What would they do after university, I asked them. More studies, both said. And if they got married, would they still plan to go out to work? There was an awkward silence. That, they eventually said, depended on their families, and what their husbands thought. It sounded rather as if the answer was No, despite outward appearances.
A few days later, we drove east out of Kabul, the choking traffic thinning as we headed out of the city. But the city limits I remembered from previous trips were no longer there.
Now, new building after new building lined the road - massive blocks of modern glass and concrete flats had sprouted from the sandy soil until they almost blocked out the mountains on the horizon. It was not until we reached the military outpost we were seeking that the city receded, and turned back into the plains I had remembered.
I wondered if these new blocks were seeded by poppy money or fertilised by Western cash, then chided myself for cynicism. There is much new business being done here, despite the high level of dependence on outside support.
The latter was evident when we arrived at "Sandhurst in the sand", the nickname for the new military academy British officers are helping develop as the UK's lasting legacy in Afghanistan.
We were there to meet Sediqa, a quiet, self-possessed 28-year-old second lieutenant, who watched us warily as we arrived. She is the first Afghan female trainer to arrive here ahead of the women officer cadets.
The Academy aims to train 100 female Afghan National Army officers per year, or about a 10th of the total, with the first intake to be chosen this April. They are due to start in June, and recruits will spend a year here before they graduate.
Sediqa told me she had joined the Afghan army because she wanted to serve her country, as her brother and sister-in-law already did.
I asked if she was worried by the deaths and injuries her army was suffering in Helmand and elsewhere - more than 1,000 killed in 2012 alone, and more than 3,000 seriously injured. Women police officers and officials have been targeted specifically in provinces such as Helmand, though Afghanistan's women soldiers will not be expected to perform frontline fighting roles.
Sediqa nodded thoughtfully, but said it had not put her off. Her husband was also happy for her to serve.
As for female equality in Afghanistan, her raised eyebrows said it all. Sediqa was not sure we could even begin to talk of equality for women in Afghanistan. Even men did not have many rights, she said, and females far fewer.
The TV and radio news were full of stories about violence against women most days, she said. Once you could begin to talk of human rights, then perhaps one day, she told me, women's rights could start here too.

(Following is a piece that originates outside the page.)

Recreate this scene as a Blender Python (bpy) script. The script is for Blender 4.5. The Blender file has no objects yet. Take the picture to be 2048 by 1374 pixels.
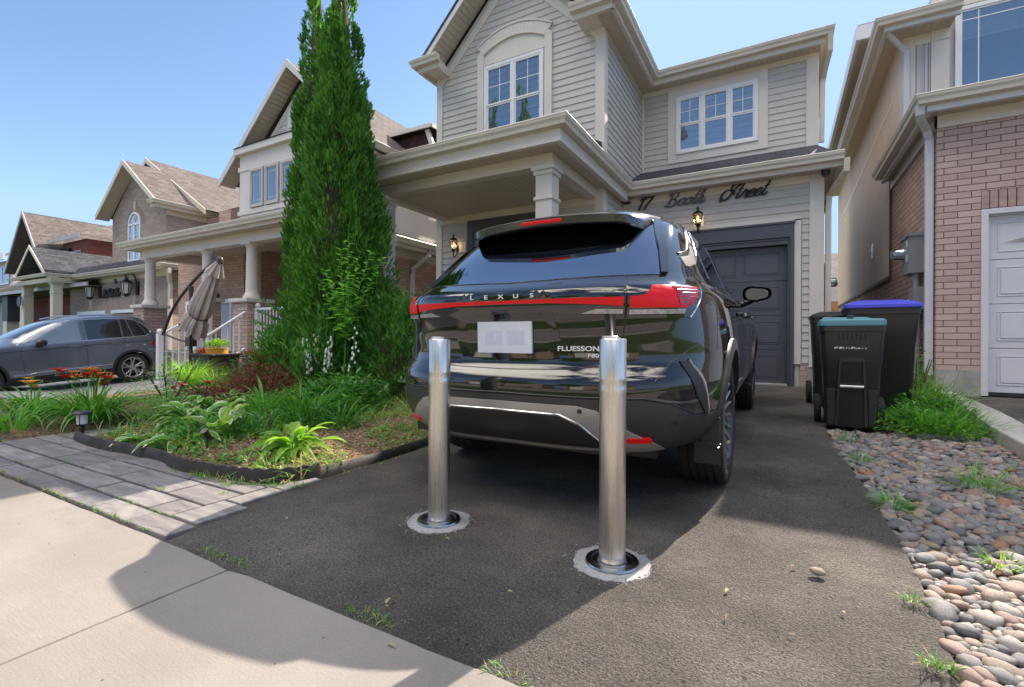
import bpy, bmesh, math, random
from math import sin, cos, pi, radians, sqrt
from mathutils import Vector, Matrix, noise
from mathutils.bvhtree import BVHTree
from mathutils.geometry import delaunay_2d_cdt

scene = bpy.context.scene
# ------------------------------------------------------------------ camera
# world frame: X along the house fronts, Y into the lot, camera foot at 0,0
cam_d = bpy.data.cameras.new('camera')
cam = bpy.data.objects.new('camera', cam_d)
scene.collection.objects.link(cam)
scene.camera = cam
cam_d.sensor_width = 36.0
cam_d.lens = 958.6 / 2048 * 36.0
cam_d.shift_y = -9.45 / 2048
cam_d.clip_end = 3000
cam_d.clip_start = 0.05
YAW, ROLL = 0.51095, 0.00454
_F = Vector((-sin(YAW), cos(YAW), 0)); _R = Vector((cos(YAW), sin(YAW), 0)); _U = Vector((0, 0, 1))
_R2 = _R * cos(ROLL) + _U * sin(ROLL); _U2 = _U * cos(ROLL) - _R * sin(ROLL)
M = Matrix((_R2, _U2, -_F)).transposed().to_4x4()
M.translation = Vector((0, 0, 0.86))
cam.matrix_world = M

# ------------------------------------------------------------------ sky, sun, exposure
SUN = Vector((0.265, 1.14, 1.0)).normalized()
elev = math.asin(SUN.z); azim = math.atan2(SUN.x, SUN.y)
w = bpy.data.worlds.new('World'); scene.world = w
w.use_nodes = True
nt = w.node_tree; nt.nodes.clear()
sky = nt.nodes.new('ShaderNodeTexSky'); sky.sky_type = 'NISHITA'; sky.sun_disc = False
sky.sun_elevation = elev; sky.sun_rotation = azim
sky.altitude = 150; sky.air_density = 1.0; sky.dust_density = 0.35; sky.ozone_density = 2.2
bg = nt.nodes.new('ShaderNodeBackground'); bg.inputs[1].default_value = 0.088
wo = nt.nodes.new('ShaderNodeOutputWorld')
cap = nt.nodes.new('ShaderNodeMix'); cap.data_type = 'RGBA'; cap.blend_type = 'DARKEN'; cap.inputs[0].default_value = 1.0
cap.inputs[7].default_value = (2.3, 3.4, 5.4, 1)
nt.links.new(sky.outputs[0], cap.inputs[6]); 
# made-up bright clouds, unseen behind the camera, added as soft fill from the front
tcw = nt.nodes.new('ShaderNodeTexCoord'); sx = nt.nodes.new('ShaderNodeSeparateXYZ'); nt.links.new(tcw.outputs['Generated'], sx.inputs[0])
cn = nt.nodes.new('ShaderNodeTexNoise'); cn.inputs['Scale'].default_value = 3.2; cn.inputs['Detail'].default_value = 7.; cn.inputs['Roughness'].default_value = .6; nt.links.new(tcw.outputs['Generated'], cn.inputs['Vector'])
def mr(src, a, b):
    m = nt.nodes.new('ShaderNodeMapRange'); m.interpolation_type = 'SMOOTHSTEP'; m.inputs[1].default_value = a; m.inputs[2].default_value = b; nt.links.new(src, m.inputs[0]); return m.outputs[0]
def mu(a, b):
    m = nt.nodes.new('ShaderNodeMath'); m.operation = 'MULTIPLY'; nt.links.new(a, m.inputs[0]); nt.links.new(b, m.inputs[1]); return m.outputs[0]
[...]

But Sediqa's British mentors are keen to make sure that women are treated equally here.
In the large and airy gym, Afghan male officers and trainers are having to get used to training alongside women - including British physical training instructor, Staff Sergeant Kate Lord. She has been training the men, giving orders via an interpreter.
"At first, I didn't know how they'd take me - but after they saw me doing all the physical elements, that won me their respect. I get on with the guys really well," she smiles.
Kate is now focusing on training the three Afghan female sergeants who'll be training the cadets when they arrive. She says that they are have not been used to performing tough physical exercise in the past, and are taking to it - for the most part - with enthusiasm.
"It feels really good to be doing the one-on-one mentoring, it's historic to be here doing this at this time, and it feels as though I am making a difference."
Fluent Pashto and Dari speaker Major Claire Brown, who has been helping set up the women's course, after an earlier tour of duty in Helmand Province, is realistic about the challenges that the women who study here will face within the Afghan Army - as well as wider Afghan society.
"Anybody in the Afghan security forces has to have concerns about their own personal security. Of course, they have their own cultural issues they have to face and I hope that we can help to prepare them," she says.
"Anybody who is joining this army as a woman is a pretty brave person to start with, and we hope to develop that during the training."
The wider hope is that the Sandhurst ethos will translate to this very different culture, and bring the leadership Afghanistan wants from its army, and perhaps - in doing so - also help women in their long, slow march to greater equality in a deeply conservative society.